Hacker News new | ask | show | jobs
by Retric 1360 days ago
Yes, Lithium is roughly as abundant in earths crust as Lead. A normal car’s lead acid battery has ~9kg of Lead, while a 100kWh battery pack needs ~16kg of Lithium which currently costs around 1,100$.

It’s not that Lithium is actually going to be in short supply, it simply collects in different areas.

1 comments

The difference is that it takes very little lead to make a lead acid battery because the entire car is not powered only by that battery.. that is not the case with EVs. It is estimated that it takes 500,000lbs of ore needs to be mined to get enough material for a single EV car's battery
https://qz.com/2156463/why-elon-musk-wants-tesla-to-start-mi...

>the average electric vehicle battery requires around 10 kg of [lithium]. In turn, 5.3 tons of lithium carbonate ore yield one ton of lithium

This would suggest that 53kg of ore would be enough to provide one car's worth of lithium.

thats wild, the idea you could fairly easily lift the ore needed to make a lithium battery. I thought electric cars were significantly heavier than ICE cars because of the battery? maybe its other minerals that make up the rest of the battery?
Yes, the bulk of the weight are metals like nickel and manganese. Lithium is a critical component but isn’t the dominant component of the battery’s mass.
Do you have a source for that estimate? Seems truly absurd. I found a source that you are perhaps misquoting: 400,000 gallons of water are used produce 1 ton of lithium from brine [1]. It also apparently takes 8 kilograms for an EV battery [2]. So 3500 gallons per vehicle.

[1] https://www.smithsonianmag.com/smart-news/mining-lithium-for...

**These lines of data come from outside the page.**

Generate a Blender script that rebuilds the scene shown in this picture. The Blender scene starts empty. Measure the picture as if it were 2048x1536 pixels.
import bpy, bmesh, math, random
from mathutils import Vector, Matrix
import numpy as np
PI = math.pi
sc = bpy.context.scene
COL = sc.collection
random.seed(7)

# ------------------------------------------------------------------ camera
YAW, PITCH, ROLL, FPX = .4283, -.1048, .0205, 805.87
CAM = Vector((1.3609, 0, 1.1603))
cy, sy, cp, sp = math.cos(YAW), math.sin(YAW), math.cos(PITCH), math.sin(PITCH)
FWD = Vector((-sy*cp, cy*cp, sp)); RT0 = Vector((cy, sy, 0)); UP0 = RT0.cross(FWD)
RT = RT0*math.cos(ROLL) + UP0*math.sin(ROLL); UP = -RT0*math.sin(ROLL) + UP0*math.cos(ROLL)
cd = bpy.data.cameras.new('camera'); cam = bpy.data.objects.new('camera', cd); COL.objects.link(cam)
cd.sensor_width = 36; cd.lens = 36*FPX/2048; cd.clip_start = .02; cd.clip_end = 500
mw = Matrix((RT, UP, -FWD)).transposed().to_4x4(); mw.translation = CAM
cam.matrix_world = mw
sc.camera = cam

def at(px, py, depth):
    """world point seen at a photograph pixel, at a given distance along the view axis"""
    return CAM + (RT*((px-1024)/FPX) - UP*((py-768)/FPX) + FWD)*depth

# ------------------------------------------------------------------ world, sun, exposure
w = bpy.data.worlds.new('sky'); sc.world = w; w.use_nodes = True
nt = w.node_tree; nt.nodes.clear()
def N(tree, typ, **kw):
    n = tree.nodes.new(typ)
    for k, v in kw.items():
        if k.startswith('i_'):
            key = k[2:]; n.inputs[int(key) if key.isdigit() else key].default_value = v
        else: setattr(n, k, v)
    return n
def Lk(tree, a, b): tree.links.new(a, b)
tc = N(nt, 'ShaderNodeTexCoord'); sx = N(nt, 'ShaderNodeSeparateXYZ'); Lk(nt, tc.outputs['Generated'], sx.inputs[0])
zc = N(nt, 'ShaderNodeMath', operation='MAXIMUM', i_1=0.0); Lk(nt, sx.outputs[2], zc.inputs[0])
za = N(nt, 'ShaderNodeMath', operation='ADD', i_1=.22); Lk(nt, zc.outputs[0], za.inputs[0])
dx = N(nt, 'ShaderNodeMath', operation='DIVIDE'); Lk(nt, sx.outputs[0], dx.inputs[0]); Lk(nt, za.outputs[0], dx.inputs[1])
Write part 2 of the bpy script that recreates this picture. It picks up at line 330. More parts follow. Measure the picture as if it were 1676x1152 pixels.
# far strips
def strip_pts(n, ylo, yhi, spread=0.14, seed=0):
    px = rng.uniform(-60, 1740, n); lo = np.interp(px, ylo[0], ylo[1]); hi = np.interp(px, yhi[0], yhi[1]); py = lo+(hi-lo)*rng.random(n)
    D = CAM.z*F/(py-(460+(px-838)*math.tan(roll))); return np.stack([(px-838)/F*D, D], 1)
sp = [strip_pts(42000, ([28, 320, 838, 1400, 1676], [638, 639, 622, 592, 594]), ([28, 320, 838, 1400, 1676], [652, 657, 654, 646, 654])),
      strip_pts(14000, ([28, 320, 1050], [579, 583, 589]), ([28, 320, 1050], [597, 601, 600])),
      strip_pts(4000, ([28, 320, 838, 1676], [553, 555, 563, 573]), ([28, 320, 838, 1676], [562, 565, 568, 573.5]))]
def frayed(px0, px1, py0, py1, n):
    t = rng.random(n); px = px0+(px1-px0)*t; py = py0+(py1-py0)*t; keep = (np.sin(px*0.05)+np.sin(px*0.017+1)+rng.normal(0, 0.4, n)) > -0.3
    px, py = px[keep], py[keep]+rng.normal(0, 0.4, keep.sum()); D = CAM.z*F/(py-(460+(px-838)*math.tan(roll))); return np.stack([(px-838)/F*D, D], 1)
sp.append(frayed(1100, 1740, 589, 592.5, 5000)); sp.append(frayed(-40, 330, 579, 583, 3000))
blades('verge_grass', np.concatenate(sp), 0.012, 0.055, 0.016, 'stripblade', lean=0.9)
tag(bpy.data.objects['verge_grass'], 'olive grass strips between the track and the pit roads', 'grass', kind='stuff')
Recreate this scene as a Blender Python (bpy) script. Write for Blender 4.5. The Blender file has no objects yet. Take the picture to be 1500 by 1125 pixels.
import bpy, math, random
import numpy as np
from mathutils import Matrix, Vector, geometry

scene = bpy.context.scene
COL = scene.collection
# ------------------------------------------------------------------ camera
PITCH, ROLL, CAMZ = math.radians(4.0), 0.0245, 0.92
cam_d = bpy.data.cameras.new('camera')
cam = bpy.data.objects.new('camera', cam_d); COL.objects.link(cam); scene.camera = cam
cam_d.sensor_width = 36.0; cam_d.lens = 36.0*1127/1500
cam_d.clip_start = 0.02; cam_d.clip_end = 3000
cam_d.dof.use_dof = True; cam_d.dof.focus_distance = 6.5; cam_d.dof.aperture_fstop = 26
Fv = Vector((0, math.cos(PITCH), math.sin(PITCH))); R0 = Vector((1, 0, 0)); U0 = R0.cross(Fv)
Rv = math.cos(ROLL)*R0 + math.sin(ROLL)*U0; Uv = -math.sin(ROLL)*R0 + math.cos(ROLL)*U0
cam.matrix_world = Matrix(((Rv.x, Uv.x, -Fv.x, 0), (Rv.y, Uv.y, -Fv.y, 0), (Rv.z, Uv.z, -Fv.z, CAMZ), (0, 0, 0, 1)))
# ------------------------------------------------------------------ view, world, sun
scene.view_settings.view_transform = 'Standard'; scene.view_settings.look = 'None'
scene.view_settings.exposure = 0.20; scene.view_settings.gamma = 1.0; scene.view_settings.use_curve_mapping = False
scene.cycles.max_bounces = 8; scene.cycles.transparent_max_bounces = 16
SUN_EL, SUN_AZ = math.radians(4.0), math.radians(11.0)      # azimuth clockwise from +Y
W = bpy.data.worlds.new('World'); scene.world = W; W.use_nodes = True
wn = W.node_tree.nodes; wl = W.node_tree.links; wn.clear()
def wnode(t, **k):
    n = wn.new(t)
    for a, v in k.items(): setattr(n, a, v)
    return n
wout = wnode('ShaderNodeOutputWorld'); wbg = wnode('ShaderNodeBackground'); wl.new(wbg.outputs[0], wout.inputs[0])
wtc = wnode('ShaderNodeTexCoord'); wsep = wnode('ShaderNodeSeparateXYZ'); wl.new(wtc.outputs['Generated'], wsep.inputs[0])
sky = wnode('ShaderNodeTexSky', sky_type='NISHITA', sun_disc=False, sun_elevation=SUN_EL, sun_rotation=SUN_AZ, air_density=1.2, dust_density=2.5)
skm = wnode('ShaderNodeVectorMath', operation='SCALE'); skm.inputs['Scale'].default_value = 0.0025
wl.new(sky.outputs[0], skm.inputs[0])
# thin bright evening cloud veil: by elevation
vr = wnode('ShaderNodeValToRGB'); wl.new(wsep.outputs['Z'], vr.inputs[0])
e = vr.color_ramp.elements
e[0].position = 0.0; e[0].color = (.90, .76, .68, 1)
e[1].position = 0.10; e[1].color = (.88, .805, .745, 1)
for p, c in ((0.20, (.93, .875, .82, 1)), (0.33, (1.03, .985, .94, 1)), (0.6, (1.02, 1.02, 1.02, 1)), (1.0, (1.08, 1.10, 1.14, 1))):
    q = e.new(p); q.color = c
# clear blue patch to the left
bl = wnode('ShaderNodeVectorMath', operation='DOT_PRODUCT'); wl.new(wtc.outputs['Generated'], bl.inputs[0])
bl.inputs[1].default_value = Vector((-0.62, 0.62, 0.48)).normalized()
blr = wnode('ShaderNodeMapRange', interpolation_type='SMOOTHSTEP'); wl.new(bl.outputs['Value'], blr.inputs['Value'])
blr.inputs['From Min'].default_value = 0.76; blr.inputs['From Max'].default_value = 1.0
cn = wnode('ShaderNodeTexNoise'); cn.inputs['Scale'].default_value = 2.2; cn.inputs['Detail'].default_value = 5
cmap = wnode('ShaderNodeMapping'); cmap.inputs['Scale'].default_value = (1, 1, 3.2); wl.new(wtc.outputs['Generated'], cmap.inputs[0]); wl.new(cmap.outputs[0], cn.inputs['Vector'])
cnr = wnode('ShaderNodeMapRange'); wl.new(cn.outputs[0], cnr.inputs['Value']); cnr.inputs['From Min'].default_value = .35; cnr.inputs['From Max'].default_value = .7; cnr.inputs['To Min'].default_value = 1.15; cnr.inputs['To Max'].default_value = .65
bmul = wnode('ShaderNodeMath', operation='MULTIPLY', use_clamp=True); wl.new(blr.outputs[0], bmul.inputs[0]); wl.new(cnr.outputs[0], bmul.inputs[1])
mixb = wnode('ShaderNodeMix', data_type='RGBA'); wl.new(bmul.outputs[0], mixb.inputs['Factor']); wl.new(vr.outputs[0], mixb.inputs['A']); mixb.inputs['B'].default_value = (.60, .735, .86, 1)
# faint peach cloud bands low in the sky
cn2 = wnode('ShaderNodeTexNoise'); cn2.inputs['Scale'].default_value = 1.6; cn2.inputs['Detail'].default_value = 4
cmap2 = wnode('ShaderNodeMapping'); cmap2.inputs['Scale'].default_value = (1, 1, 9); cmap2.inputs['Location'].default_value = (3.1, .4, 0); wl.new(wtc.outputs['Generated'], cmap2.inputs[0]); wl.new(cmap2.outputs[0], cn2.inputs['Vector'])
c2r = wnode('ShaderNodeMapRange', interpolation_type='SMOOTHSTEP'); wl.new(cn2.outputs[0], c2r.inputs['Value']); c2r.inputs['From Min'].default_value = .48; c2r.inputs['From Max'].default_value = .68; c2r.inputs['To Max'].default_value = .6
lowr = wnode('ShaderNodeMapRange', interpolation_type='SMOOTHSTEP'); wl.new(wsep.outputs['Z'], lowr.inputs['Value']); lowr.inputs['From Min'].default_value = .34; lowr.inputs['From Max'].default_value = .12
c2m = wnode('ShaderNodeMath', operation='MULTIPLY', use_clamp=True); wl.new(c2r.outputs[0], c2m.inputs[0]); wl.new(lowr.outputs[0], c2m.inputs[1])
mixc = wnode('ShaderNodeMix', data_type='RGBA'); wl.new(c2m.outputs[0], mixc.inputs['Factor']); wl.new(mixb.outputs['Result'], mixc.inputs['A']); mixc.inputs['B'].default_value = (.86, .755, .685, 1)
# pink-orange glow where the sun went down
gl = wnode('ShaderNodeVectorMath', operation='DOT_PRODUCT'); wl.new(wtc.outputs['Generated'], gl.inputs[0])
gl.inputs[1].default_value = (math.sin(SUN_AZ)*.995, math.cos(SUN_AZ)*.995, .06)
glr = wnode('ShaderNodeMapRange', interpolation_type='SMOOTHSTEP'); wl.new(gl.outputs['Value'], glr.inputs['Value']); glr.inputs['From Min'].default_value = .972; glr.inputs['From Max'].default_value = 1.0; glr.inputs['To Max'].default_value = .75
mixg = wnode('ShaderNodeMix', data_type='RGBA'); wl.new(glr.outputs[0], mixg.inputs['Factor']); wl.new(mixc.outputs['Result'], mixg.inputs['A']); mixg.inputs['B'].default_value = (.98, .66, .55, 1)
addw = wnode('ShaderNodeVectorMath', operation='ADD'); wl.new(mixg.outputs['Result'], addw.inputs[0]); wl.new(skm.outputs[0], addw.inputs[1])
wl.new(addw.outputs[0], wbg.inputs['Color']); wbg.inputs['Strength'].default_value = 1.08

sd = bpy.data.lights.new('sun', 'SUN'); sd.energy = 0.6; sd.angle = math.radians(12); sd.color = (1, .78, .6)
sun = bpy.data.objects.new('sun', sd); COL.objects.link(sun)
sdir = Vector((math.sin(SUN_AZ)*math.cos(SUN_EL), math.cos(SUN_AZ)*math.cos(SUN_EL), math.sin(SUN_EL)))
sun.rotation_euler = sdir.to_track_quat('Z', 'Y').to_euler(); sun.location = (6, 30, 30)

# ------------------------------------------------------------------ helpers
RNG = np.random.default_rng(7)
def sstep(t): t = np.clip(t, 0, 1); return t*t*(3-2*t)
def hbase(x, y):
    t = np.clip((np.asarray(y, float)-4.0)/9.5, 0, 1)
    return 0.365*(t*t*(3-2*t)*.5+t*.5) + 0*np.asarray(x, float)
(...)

[2] https://www.weforum.org/agenda/2022/07/electric-vehicles-wor...

You don't have to make lithium from brine. In Australia it's mined out of the rock, it's only South America that it's from brine.
Brines are being used in Silver Peak, NV. [1]

[1]: https://desertfog.org/aerial-of-silver-peak-nev-lithium-mini...]

The vast majority of lead used today is recycled. The rest is mined incidentally while extracting silver.

I could see this happening for lithium also. Get the quantity in global circulation to the level we need and then live off that for the future.

The volume of a kg of lead and lithium is also just vastly different
In cas anyone else was curious, I just looked it up: Lead has about 21.3x the density of lithium.